Of all sole parents, 63% are in the lowest 40% by income. This reflects their lower rates of employment and greaterc aring responsibilities, and the relatively low levels of social security payments. According to the Australian Bureau of Statistics, 51% of sole parents are employed compared with 73% of parents in partnered families with children. In contrast, 26% of couples without children are found in the highest 20% income group. It is likely that this is due to the higher earnings and lower financial needs (captured by the equivalence adjustment referred to above) of younger, double-income childless couples and older workers whose children have left home.


Australia’s population by country of birth

This shows that 69% of the population were born in Australia, 10% in a country where mainly English is spoken, and 21% were born elsewhere (in predominantly non-English speaking countries).
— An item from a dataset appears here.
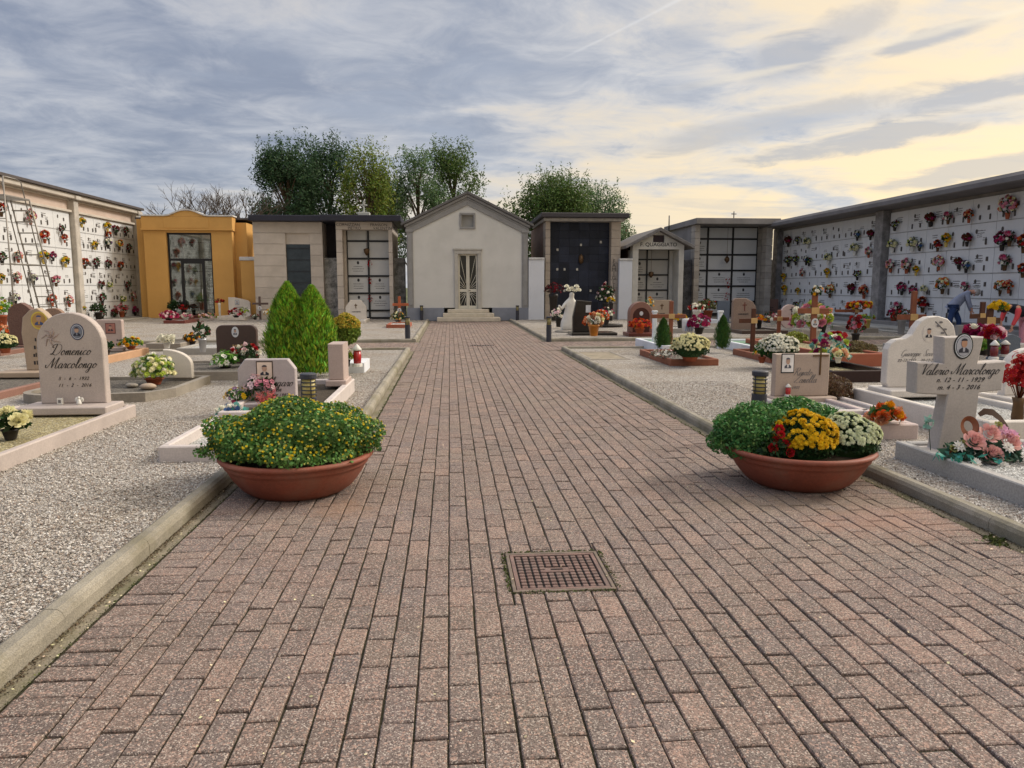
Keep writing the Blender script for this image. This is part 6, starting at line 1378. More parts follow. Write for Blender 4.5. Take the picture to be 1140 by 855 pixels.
# beyond the crossing, right
bouquet('pale pink bunch left of the white statue', at(622, 364, .1), .3, ['palepink', 'white'], 'dark', 'fluf', 24, 40, .14, .9, .35, L_dark)
bouquet('dark red poinsettia heap at the foot of the dark tomb', at(616, 357, .1), .45, ['dred'], 'dark', 'fluf', 40, 140, .12, .8, 1.2, leafm('leaf_dredish', '3a2422'), bl=.16, potr=.2)
bouquet('tall mixed white and red bouquet leaning on the dark tomb', at(674, 356, .1), .42, ['white', 'palepink', 'dred'], 'dark', 'fluf', 60, 300, .13, 1.5, .8, L_dark, bl=.16, potr=.15)
bouquet('small yellow bunch by the blue-grey headstone', at(680, 357, .1), .2, ['yellow'], 'dark', 'fluf', 16, 30, .13, .7, .85, L_dark, potr=.1)
bouquet('orange and red bunch right of the black headstone', at(668, 364, .16), .30, ['orange', 'red', 'white'], 'bronze', 'fluf', 40, 50, .14, .9, .25, L_green)
bouquet('white and green bunch beside the orange one on the black oval', at(675, 362, .16), .28, ['white', 'lime', 'hot'], 'dark', 'fluf', 30, 60, .12, 1.0, .3, L_grey)
bouquet('cream and peach bouquet in a round orange vase on the black slab', at(661, 374, .14), .28, ['white', 'peach', 'cream', 'orange'], 'orange', 'rose', 30, 50, .14, .9, .34, L_grey, name='vase', cat='vase', potr=.17)
bouquet('burnt orange chrysanthemums in the dark red arched niche', at(712, 371, .18), .36, ['orange', 'orange', 'red'], 'terra', 'fluf', 80, 60, .12, .6, .15, L_dark)
bouquet('second orange clump right of the arched niche', at(725, 365, .15), .27, ['orange'], 'terra', 'fluf', 40, 40, .12, .6, .35, L_dark)
bouquet('cream spray on the rim of the arched niche', at(723, 362, .15), .16, ['cream', 'gold'], 'dark', 'fluf', 14, 14, .1, 1.6, .7, L_green, potr=.05)
bouquet('bright yellow potted chrysanthemum beside the first wooden cross', at(757, 366, .15), .25, ['yellow'], 'dark', 'fluf', 50, 60, .1, .6, .3, L_dark)
bouquet('magenta and white bunch on the wide grey kerb', at(778, 372, .18), .34, ['magenta', 'hot', 'magenta'], 'dark', 'fluf', 60, 50, .14, .8, .2, L_dark)
bouquet('red and white bunch behind the magenta one', at(775, 366, .18), .3, ['white', 'red'], 'white', 'fluf', 30, 30, .12, .5, .65, L_dark)
x, y, z = at(766, 371, .18); t = thing('painted_pot', 'white pot with blue strokes left of the magenta bunch', 'pot', (x, y, z)); MB().lathe([(.14, 0), (.19, .1), (.2, .4), (.18, .45)], 16).build('pot_body', POTM['white'], t)
q = MB(); 
for k in range(5): q.tube([(-.14 + k * .06, -.2 + abs(k - 2) * .012, .08), (-.1 + k * .05, -.205 + abs(k - 2) * .012, .36)], .012, 5)
q.build('blue_strokes', mat('blue_paint', srgb('7a90c0'), .5), t)
bouquet('small orange bunch beside the large brown headstone', at(845, 366, .12), .22, ['orange', 'gold'], 'dark', 'fluf', 20, 20, .12, .6, .3, L_dark)
bouquet('leafy red-dotted plant under the grid tomb niches', at(788, 355, .1), .5, ['red', 'dred'], 'terra', 'small', 26, 300, .11, .8, .4, leafm('leaf_mixed', '6a6a3c'), bl=.16)
bouquet('brown leafy pot between the large brown and small brown headstones', at(857, 358, .1), .25, ['brown'], 'terra', 'small', 10, 60, .1, .7, .2, L_dark)
bouquet('pink bunch left of the oval headstone', at(861, 362, .1), .3, ['pink', 'white', 'red'], 'white', 'fluf', 26, 30, .13, .6, .2, L_green)
bouquet('big mixed peach, white and pink bouquet behind the tall reddish cross', at(903, 383, .1), .5, ['peach', 'white', 'lime', 'pink'], 'white', 'rose', 60, 120, .17, 1.0, .4, L_green, bl=.16)
bouquet('peach and red spray right of the tall reddish cross', at(915, 371, .1), .33, ['red', 'peach', 'white'], 'dark', 'fluf', 30, 40, .13, .7, .35, L_green)
x, y = G(904, 394, 0); bouquet('small white and yellow bunch tied to the top of the tall cross', (x, y - .08, AY(904, 329, y)[1]), .13, ['white', 'gold'], None, 'fluf', 16, 70, .09, 1.3, .0, L_dark, bl=.1)
bouquet('orange and yellow bunch on the flower-decked cross', (G(952, 372, 0)[0], G(952, 372, 0)[1] - .15, AY(952, 345, G(952, 372, 0)[1])[1]), .42, ['orange', 'yellow', 'red'], None, 'fluf', 60, 80, .16, .5, .02, L_dark)
bouquet('red flowers hanging down the foot of the flower-decked cross', at(952, 384, .1), .22, ['red', 'pink', 'dred'], 'dark', 'fluf', 30, 60, .13, 1.6, .3, L_dark)
bouquet('green pot with cream flowers under the right niche wall', at(965, 368, .1), .25, ['lime', 'red'], 'yellow', 'fluf', 14, 30, .12, .5, .4, L_fresh)
bouquet('teal and lime artificial bouquet behind the square beige headstone', at(922, 410, .1), .32, ['teal', 'lime', 'white', 'magenta'], 'dark', 'rose', 44, 60, .12, 1.1, .15, L_teal, bl=.12)
bouquet('bright red flowers above the teal bouquet', at(930, 400, .1), .2, ['red'], 'white', 'fluf', 22, 16, .12, .4, .45, L_teal)
bouquet('two pale cream blooms before the low hedge', at(933, 404, .3), .13, ['peach', 'cream'], 'white', 'rose', 9, 10, .12, .7, .1, L_green)
bouquet('green stems with white buds left of the second chrysanthemum ball', at(848, 404, .15), .16, ['cream', 'gold'], 'terra', 'small', 16, 80, .07, 1.4, .12, L_green)
bouquet('grey dried flowers at the left of the first wood-framed plot', at(738, 399, .15), .28, ['palepink', 'white'], None, 'small', 40, 160, .06, .45, .02, leafm('leaf_dusty', '6f6a5c'), bl=.07)
bouquet('orange and amber artificial roses on the low pink kerb', at(985, 471, .2), .175, ['gold', 'orange', 'peach'], None, 'rose', 22, 110, .10, .7, .02, L_green, bl=.1)
bouquet('pink and crimson bunches hung on the twin crosses, left', at(1084, 396, .2), .2, ['hot', 'white', 'magenta'], 'dark', 'rose', 40, 50, .14, .8, .4, L_fresh)
bouquet('pink and crimson bunches hung on the twin crosses, right', at(1103, 398, .2), .2, ['hot', 'palepink', 'red'], 'dark', 'rose', 40, 60, .14, .8, .4, L_fresh)
bouquet('pink flower heap behind the stepped cream headstone', at(1059, 389, .15), .18, ['pink', 'pink', 'hot'], None, 'rose', 24, 30, .13, .5, .02, L_green)
x, y = G(1098, 398, 0); bouquet('yellow flowers tied to the top of the right twin cross', (x + .12, y - .1, AY(1098, 346, y)[1]), .2, ['yellow'], None, 'fluf', 26, 50, .12, .7, .02, L_green)
bouquet('lime leafy plant at the foot of the twin crosses', at(1093, 395, .2), .3, ['lime'], 'dark', 'small', 10, 160, .08, .6, .1, L_fresh, bl=.12)
bouquet('dark rose bush bunch left of the thick reddish cross', at(1003, 372, .1), .3, ['dred', 'red'], 'steel', 'fluf', 16, 90, .12, .8, .5, L_dark)
lantern('white lantern right of the twin crosses', at(1118, 397, .2), .34, .1, 'dred'); lantern('dark red lantern before the twin crosses', at(1106, 400, .2), .38, .09, 'dred')
lantern('white lantern among the pale stones left of the woman', at(1075, 398, .2), .3, .1, 'teal')
# red spray at the right edge
x, y, z = at(1132, 470, .2); t = thing('vase', 'tall spray of bright red flowers cut by the right edge of the view', 'vase', (x, y, z)); MB().lathe([(.05, 0), (.06, .05), (.05, .2), (.065, .26), (.055, .26)], 14).build('vase_body', POTM['bronze'], t)
q = MB(); tips = []
for k in range(34):
    a = RNG.uniform(0, 6.28); b = RNG.uniform(.03, .19); h = RNG.uniform(.42, .68); tips.append((b * math.cos(a), b * math.sin(a), h)); q.tube([(0, 0, .2), (b * .5 * math.cos(a), b * .5 * math.sin(a), .4), tips[-1]], .004, 4)
q.build('stems', leafm('stem_red', '6a3020', .2), t); q = MB()
for p in tips: P, nr = dome_pts(16, .065, .065, .075, p, -1, .5); blooms(q, P, nr, .05, 'small')
q.build('blossoms', P_('red'), t)
# arrangement with brown ribbon loops on the cross-shaped grave
x, y = G(1092, 511, .17); zA = .165; t = thing('flower_arrangement', 'pink rose and white daisy arrangement with brown ribbon loops on the cross-shaped grave', 'flowers', (x, y, zA))
q = MB(); P, nr = dome_pts(700, .34, .17, .14, (0, 0, .04), -.1, .5); q.leaves(P, .06, nr, spread=.9); P, nr = dome_pts(90, .40, .22, .07, (0, -.02, .03), 0, .3); q.leaves(P, .10, nr); q.build('foliage', leafm('leaf_bluegreen', '3c5a48', .4), t)
q = MB(); P, nr = dome_pts(60, .36, .2, .05, (-.12, -.08, .04), 0, .2); q.leaves(P, .085, nr); q.build('teal_leaves', L_teal, t)
def roses(name, lst, s, m, kind='rose'):
    for p in lst: q = MB(); q.inst(*FT[kind], np.array([p], float), frame_of(np.array([(p[0] * .6, -.75, .65)])), s, 0, kind == 'rose'); q.build(name, m, t)
roses('pink_rose', [(-.16, -.12, .19), (.0, -.08, .24), (-.02, -.16, .08), (.17, -.1, .17)], .145, petm('rose_pink', 'e2b0aa', .1))
roses('lilac_blossom', [(.2, -.08, .22), (.30, -.14, .12), (.36, -.12, .07), (.13, -.05, .26)], .13, petm('mum_lilac', 'd9a6bd', .15), 'mum')
roses('white_daisy', [(.02, -.24, .0), (.24, -.2, .05), (.09, -.18, .14), (-.27, -.1, .14), (.33, -.22, .04), (-.2, -.2, .02)], .115, petm('daisy_white', 'e6e2da', .06), 'mum')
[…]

Income distribution of people by country of birth

People born in non-English speaking countries (other category) are more likely (at 24%) to live  in the lowest 20% income group. One reason for this is that they come from less-wealthy countries, and another reason is that they are less likely to be approved to settle in Australia on the basis of workforce skills. Of those who entered Australia with permanent visas from 2006 to 2016, 62% of those coming from North-west Europe had skilled visas, compared with 49% of those from South-east Asia and 14% of those from North Africa and the Middle East. For more information, see Australian Bureau of Statistics (2016): Characteristics of Recent Migrants, Australia, November 2016. (‘Recent’ refers to those settling in Australia between 2006 and 2016).

Conversely, people born in Australia or other mainly English-speaking countries are more likely to live in the highest 20% income group, at 25% and 22% respectively.